As I write this, the banks are closed in Cyprus for another two days and heaven knows what will happen when they open. See Guardian article, for example

Senior bondholders (and it looks as though there aren’t many) will be exempt. This is not true in New Zealand, where Open Bank Resolution only touches deposit holders. As Geoff Bertram and David Tripe pointed out in their Victoria University article, there are at least six classes of creditors who are ahead of us in the queue to be reimbursed. They include holders of Covered Bonds held mostly by pension funds. These are illegal in South Africa and were so in Australia until recently.

All this makes it doubly important for us to get behind our petition asking for a Parliamentary Enquiry into the best ways of making banks stable. We want a lasting durable banking system not one which gets into such crises.  So why not write to your MP, the Minister of Finance and the Prime Minister about this?

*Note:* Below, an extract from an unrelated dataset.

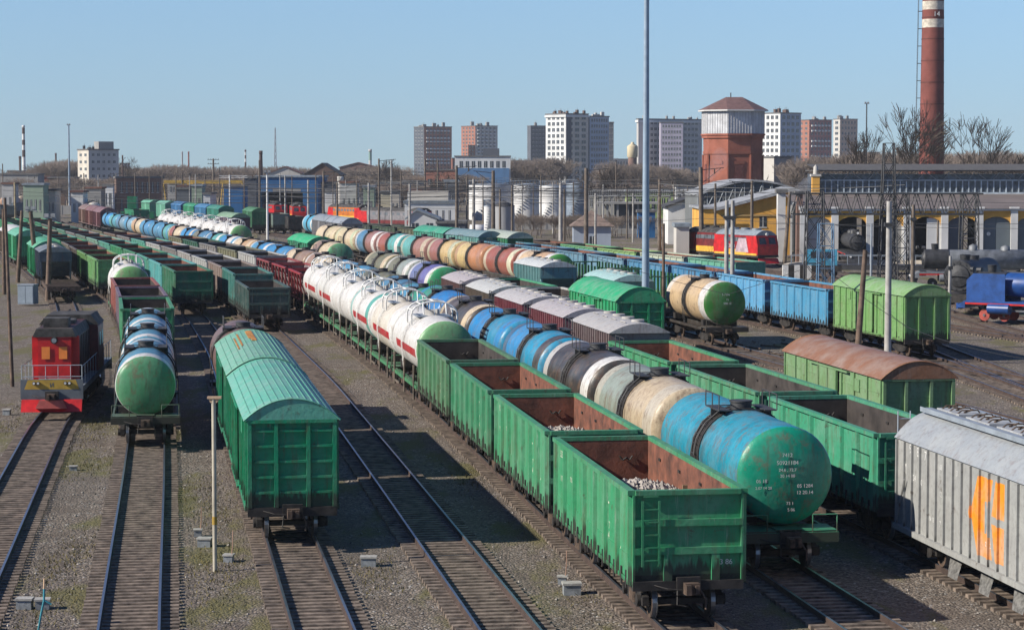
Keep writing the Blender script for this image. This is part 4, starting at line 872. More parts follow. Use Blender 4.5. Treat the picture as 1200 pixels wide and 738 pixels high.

Jill Abigail has led the way in having her letter on the subject lead the Dominion Post letters today.  Here it is:

As a superannuitant dependent on interest from term deposits to top up my pension to a livable level, I am horrified to learn that the Reserve Bank is planning to set in place a process (called “Open Bank Resolution”) where ordinary bank depositors will – without notification and without our consent – have our savings used to bail out a bank in financial distress.  If a banking crisis arises, your bank will be able to freeze your bank account overnight and release it the next day. But the account will have been “shaved”, and you will have less money than you had yesterday. A nameless amount will remain frozen while liquidators examine the financial state of the bank and then some or all of it will be used to bail out the bank. This process, which readers can check out on the Reserve Bank website, will all be in place by June 30. There has been no public warning of this undemocratic proposition.  Is it legal?  Isn’t it theft?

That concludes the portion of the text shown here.